Monday, May 26, 2014


Like most communities up and down the land, here in Dibley the Parish Council are planning to mark the centenary of World War 1.   And in common with most other communities, we have our very own memorial outside the village church in memory of those service personnel who died in that dreadful conflict.   However, there are possibly six names missing from the war memorial and the Parish Council is attempting to establish a definite link with the village and to seek relatives to obtain their permission for names to be added.  

It`s then proposed to produce a booklet giving brief biographies of all residents of the village who are recorded by the Commonwealth War Graves Commission as having perished in the Great War.  This initiative would then be followed by producing a brief history of the village during the conflict and, finally, to include on the war memorial the names of local residents who have died as a result of service in any of this country`s conflicts since the end of the Second World War.

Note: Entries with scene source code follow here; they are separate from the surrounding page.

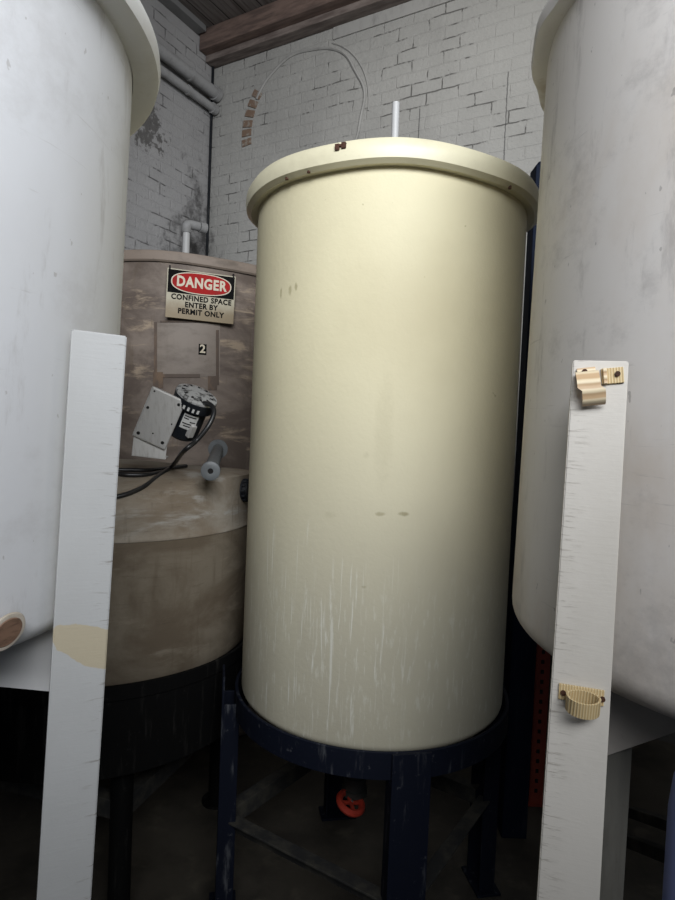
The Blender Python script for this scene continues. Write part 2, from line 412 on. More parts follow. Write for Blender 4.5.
link('timber', box(B(), .01, 6.4, -.20, -.005, zb+.0, H-.001, .008), mBeam, bt)
link('ledger_board', box(B(), .01, 6.4, -.115, -.006, zb-.055, zb, .006), mBeam2, bt)
tr = struct(link('trim_1', box(B(), .22, 7.9, .0, .10, H-.05, H-.001, .006), mTrim, mw=WL))
# projecting rowlock course under the beam
tr = struct(link('trim_2', box(B(), 1.25, 6.4, -.014, -.0, zb-.15, zb-.056, .004), mPlaster, mw=WB))
# blocked-up round opening: raised paint ridge and bare voussoirs
bm = B(); cx, cz, rr = .985, E+2.50, .565
pts = [Vector((cx+(rr+.012*math.sin(9*a))*math.cos(a), -.004, cz+(rr+.010*math.sin(7*a+1))*math.sin(a))) for a in [R(-28)+R(178)*i/40 for i in range(41)]]
tube(bm, pts, .013, 6, 2)
pts = [Vector((cx+(rr+.045)*math.cos(a), -.002, cz+(rr+.045)*math.sin(a))) for a in [R(-5)+R(70)*i/20 for i in range(21)]]
tube(bm, pts, .008, 6, 2)
struct(link('trim_3', bm, mPlaster, mw=WB))
for k, a in enumerate((146, 154, 162, 170.5, 178, 186)):
    m = Matrix.Translation((cx, 0, cz)) @ Matrix.Rotation(-R(a), 4, 'Y')
    bm = B(); box(bm, rr-.035, rr+.062, -.010, .02, -.029, .029, .004, m)
    tag(link('bare_brick', bm, mBareBrick, mw=WB), ('bare brown arch brick at the top of the curved row', 'second bare brown arch brick from the top of the curved row', 'third bare brown arch brick from the top of the curved row', 'fourth bare brown arch brick from the top of the curved row', 'fifth bare brown arch brick down the curved row, next to lowest', 'lowest bare arch brick of the curved row on the back wall')[k], 'brick', 'bare arch bricks in the back wall')

# pipes on the left wall, elbow and corner conduit
def onleft(px, py, off):
    """point on a plane parallel to the left wall, off metres into the room"""
    n = Vector((dl.y, -dl.x, 0)); d = ray(px, py); e = Vector((0, 0, E))
    t = (C+n*off-e).dot(n)/d.dot(n); return e+d*t
nL = Vector((dl.y, -dl.x, 0))
def wallpipe(px, py, off, r, name, label):
    p = onleft(px, py, off); s1 = (C-p).dot(dl)
    p1 = p+dl*(s1-.02); p0 = p-dl*3.2
    t = thing(name, label, 'pipe', p1)
    q0, q1 = p0-p1, Vector((0, 0, 0))
    link('pipe_run', cyl(B(), q0, q1, r), mWallPipe, t, smooth=True)
    for s in (.35, 1.5, 2.6):
        c = -dl*s; link('wall_clip', cyl(B(), c-dl*.012, c+dl*.012, r+.006), mWallPipe, t, smooth=True)
    cw = B(); cyl(cw, -dl*.05, Vector((0, 0, 0)), r+.012); link('wall_socket', cw, mWallPipe, t, smooth=True)
    return t
wallpipe(190, 74, .075, .050, 'wall_pipe', 'thicker upper painted grey pipe running along the left brick wall')
wallpipe(188, 90, .055, .034, 'wall_pipe', 'thinner lower painted grey pipe running along the left brick wall')
p = at(186, 246, 4.86)
t = thing('elbow_pipe', 'pale grey upright pipe with an elbow rising behind the brown tank', 'pipe', (p.x, p.y, 0))
h = at(186, 227, 4.86).z; wlk = (C-Vector((p.x, p.y, 0))).dot(nL)
link('riser', cyl(B(), (0, 0, .0), (0, 0, h), .028), mWhitePipe, t, smooth=True)
link('elbow', tube(B(), [(0, 0, h-.045), (0, 0, h), (.012, .012, h+.022), (.04, .04, h+.03), (.08, .075, h+.03)], .036, 16), mWallPipe, t, smooth=True)
link('coupling', cyl(B(), (.085, .08, h+.03), (.125, .117, h+.03), .042), mWallPipe, t, smooth=True)
bm = B(); tube(bm, [C+(dl*-.03+nL*.02)+Vector((0, 0, z)) for z in (0, 1, 2, 3, 4, H-.2)], .012, 8, 3)
tag(link('corner_conduit', bm, mMotor, smooth=True), 'thin dark conduit running up the corner between the two brick walls', 'conduit')

# ------------------------------------------------------------------ tanks
def tank_shell(R_, z0, z1, wall=.012, cr=.05, taper=0.):
    n = 8; pr = [(0, z0)]
    for i in range(n+1):
        a = PI/2*i/n; pr.append((R_-cr+cr*math.sin(a), z0+cr-cr*math.cos(a)))
    m = 14
    for i in range(1, m+1): pr.append((R_+taper*i/m, z0+cr+(z1-z0-cr)*i/m))
    pr.append((R_+taper-wall, z1)); pr.append((R_-wall, z0+cr)); pr.append((R_-cr, z0+wall)); pr.append((0, z0+wall))
    return lathe(B(), pr, 128)
def rim_prof(Ro, z, over, h, wall=.02):
    """rolled lip: over = how far it stands out, h = its height"""
    o_, zz = over, z
    return [(Ro-.003, zz-h*.95), (Ro+o_*.55, zz-h), (Ro+o_*.92, zz-h*.86), (Ro+o_, zz-h*.55), (Ro+o_*.96, zz-h*.25), (Ro+o_*.78, zz-h*.06), (Ro+o_*.4, zz), (Ro-wall*.5, zz+.001), (Ro-wall, zz-.012), (Ro-.004, zz-.03)]

# yellow tank in the middle
ty = thing('storage_tank', 'tall cream yellow open cylindrical plastic tank on the blue-black stand in the middle', 'tank', (YX, YY, YZ0))
hY = YZ1-YZ0
link('tank_body', tank_shell(YR, 0, hY-.01, cr=.035), mYellow, ty, smooth=True)
bm = B()
def wav(r, z, a): return (r, z+.004*math.sin(3*a+.6)+.0025*math.sin(7*a))
lathe(bm, rim_prof(YR, hY, .046, .074), 128, True, wav)
link('rim', bm, mYrim, ty, smooth=True)
for (px, py) in ((287, 175), (309, 168), (510, 184)):
    p, n = hit(YX, YY, YR+.030, px, py); p = p-Vector((YX, YY, YZ0)); dn = Vector((0, 0, -1))
    bm = B(); cyl(bm, p-dn*.030, p+dn*.002, .0095, 8); cyl(bm, p-dn*.002, p+dn*.015, .0055, 8)
    link('rusted_bolt', bm, mRust, ty)['label'] = 'rusty bolt under the rim'
p, n = hit(YX, YY, YR+.045, 341, 147); p = p-Vector((YX, YY, YZ0))
bm = B(); m = basis(p, n)
for (a, b, c, d) in ((-.018, -.004, -.010, .009), (.002, .016, -.006, .012), (-.010, .010, .0, .007)): box(bm, a, b, -.006, .006, c, d, .002, m)
link('rusted_clip', bm, mRust, ty)['label'] = 'rusty clip on the rim edge'
# outlet and valve under it
vp = at(354, 797, 2.28); vx, vy = vp.x-YX, vp.y-YY
bm = B(); cyl(bm, (vx, vy, .01), (vx, vy, -.34), .036); ov = link('outlet_pipe', bm, mValve, ty, smooth=True)
bm = B(); cyl(bm, (vx, vy, -.10), (vx, vy, -.125), .065); cyl(bm, (vx, vy, -.125), (vx, vy, -.34), .040); cyl(bm, (vx, vy, -.235), (vx, vy, -.29), .052); cyl(bm, (vx, vy, -.39), (vx, vy, -.34), .044)
cyl(bm, (vx, vy, -.41), (vx, vy, -.388), .05); link('valve_body', bm, mValve, ty, smooth=True)
bm = B(); zc = vp.z-YZ0+.015
lathe(bm, [(.046+.013*math.cos(a), .013*math.sin(a)) for a in [2*PI*i/8 for i in range(8)]], 28, True)
for k in range(4): a = PI/2*k+.4; bar(bm, (0, 0, 0), (.046*math.cos(a), .046*math.sin(a), 0), .012, .010, .002)
hw = link('valve_handle', bm, mValveRed, ty, smooth=True); hw.location = (vx-.015, vy-.06, zc); hw.rotation_euler = (R(12), R(20), 0)
hw['label'] = 'red valve handle'
link('valve_stem', cyl(B(), (vx-.015, vy-.06, zc), (vx, vy, zc-.04), .010), mValve, ty, smooth=True)

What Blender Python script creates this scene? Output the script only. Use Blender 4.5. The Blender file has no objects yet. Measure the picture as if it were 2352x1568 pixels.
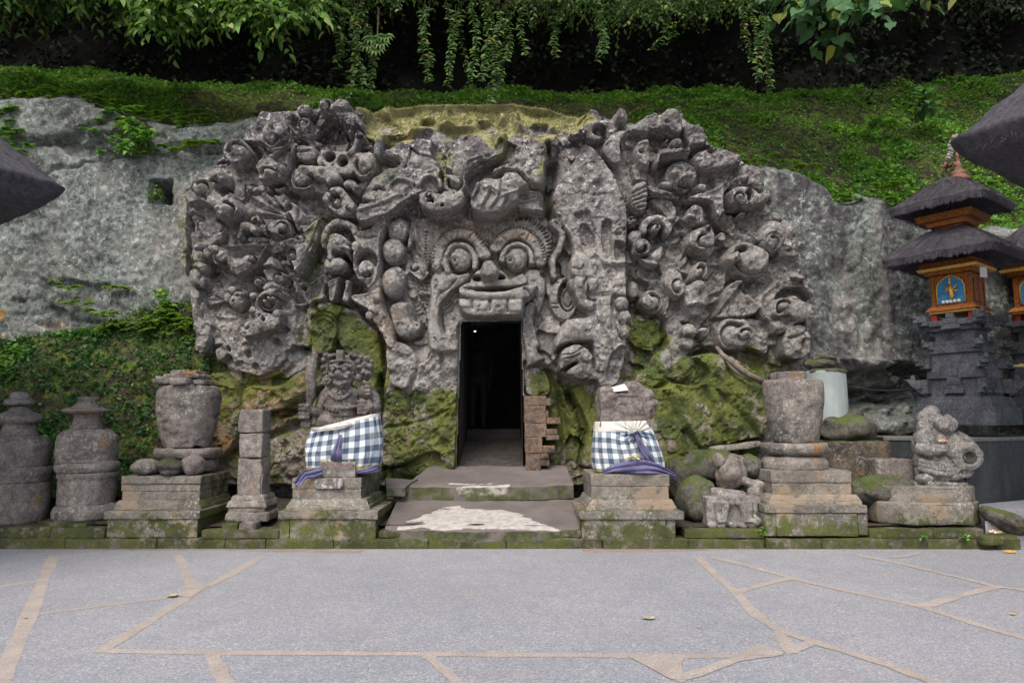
import bpy, bmesh, math, random
import numpy as np
from mathutils import Vector, Matrix, Euler

C = bpy.context.scene
COL = C.collection
random.seed(7)
RNG = np.random.default_rng(7)

# ------------------------------------------------------------------ camera
PITCH = math.radians(6.6)
CAMZ = 1.5
cd = bpy.data.cameras.new('camera'); cam = bpy.data.objects.new('camera', cd); COL.objects.link(cam)
cd.lens = 24.0; cd.sensor_width = 36.0; cd.clip_start = 0.05; cd.clip_end = 500
cam.location = (0, 0, CAMZ); cam.rotation_euler = (math.radians(90) + PITCH, 0, 0)
C.camera = cam

# ------------------------------------------------------------------ sky, sun, exposure
SUN_EL, SUN_ROT = math.radians(54), math.radians(200)
w = bpy.data.worlds.new("World"); C.world = w; w.use_nodes = True
nt = w.node_tree; bg = nt.nodes['Background']
sky = nt.nodes.new('ShaderNodeTexSky'); sky.sky_type = 'NISHITA'; sky.sun_disc = False
sky.sun_elevation = SUN_EL; sky.sun_rotation = SUN_ROT
sky.air_density = 1.0; sky.dust_density = 5.0; sky.ozone_density = 1.0; sky.altitude = 200
nt.links.new(sky.outputs[0], bg.inputs[0]); bg.inputs[1].default_value = 0.15
sd = bpy.data.lights.new('sun', 'SUN'); sun = bpy.data.objects.new('sun', sd); COL.objects.link(sun)
sd.energy = 1.5; sd.angle = math.radians(40); sd.color = (1.0, 0.97, 0.93)
# sun direction: azimuth measured like the sky's rotation
sx, sy, sz = math.sin(SUN_ROT) * math.cos(SUN_EL), math.cos(SUN_ROT) * math.cos(SUN_EL), math.sin(SUN_EL)
sun.rotation_euler = Vector((-sx, -sy, -sz)).to_track_quat('-Z', 'Y').to_euler()
C.view_settings.view_transform = 'Standard'; C.view_settings.look = 'None'
C.view_settings.exposure = 0.62; C.view_settings.gamma = 1.0
C.view_settings.use_curve_mapping = False
C.render.engine = 'CYCLES'
C.cycles.max_bounces = 6; C.cycles.diffuse_bounces = 3; C.cycles.glossy_bounces = 2
C.cycles.transmission_bounces = 3; C.cycles.transparent_max_bounces = 6
C.cycles.use_denoising = True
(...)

Now for good reason I may have been a tad critical of the Parish Council in the past but this initiative is well founded, wholly admirable and heartfelt and I hope it gets the support it needs to make it succeed.

Now all of this has the effect of making us reflect yet again on the appalling events that beset the world 100 years ago and at this distance it`s impossible to really imagine how things must have been.   But perhaps at least a flavour of those times may have been captured by my old school friend, the late William Scammell, in his poem `Remembering the Great War:-

Opaque and resonant as sacred texts
the names alone sound out a litany;
Passchendaele; Ypres, the Somme, Verdun.....

Some dropped perfect but for a sweet
smudge of gas - others, dispersing, spanned
earth in the wildest hug.

Men flashed hissing to their elements
like spit gobbed on a stove.  One officer
in nomansland apologised to his troops

behind for lasting in such loud slow screams.
Four men unwound their lives to staunch
his uproar - failed, like the concerted knuckles

hammered round his teeth.  Gowned neutrally
for christening, deaths, history thumbs
its cheap editions, weltering in echoes.

I think of Sassoon`s tall heart, contracting
fiercest love for his own men, one of whom
shot him from excess of zeal;  of Graves`s

stretched contempts.  The fires they grazed rot down
in village squares.  On memory`s floor words rut
and root, nosing blind and ghastly at the tongue.

Bill`s poem, like those of so many others, gives us a chilling glimpse of the almost indescribable horror that we, 100 years on, are struggling to comprehend.   And it has long occurred to me as surprising that it is still referred to as The Great War, but perhaps in name only, for in reality it was - and should be remembered as - the Most God-awful Horrific War there has ever been.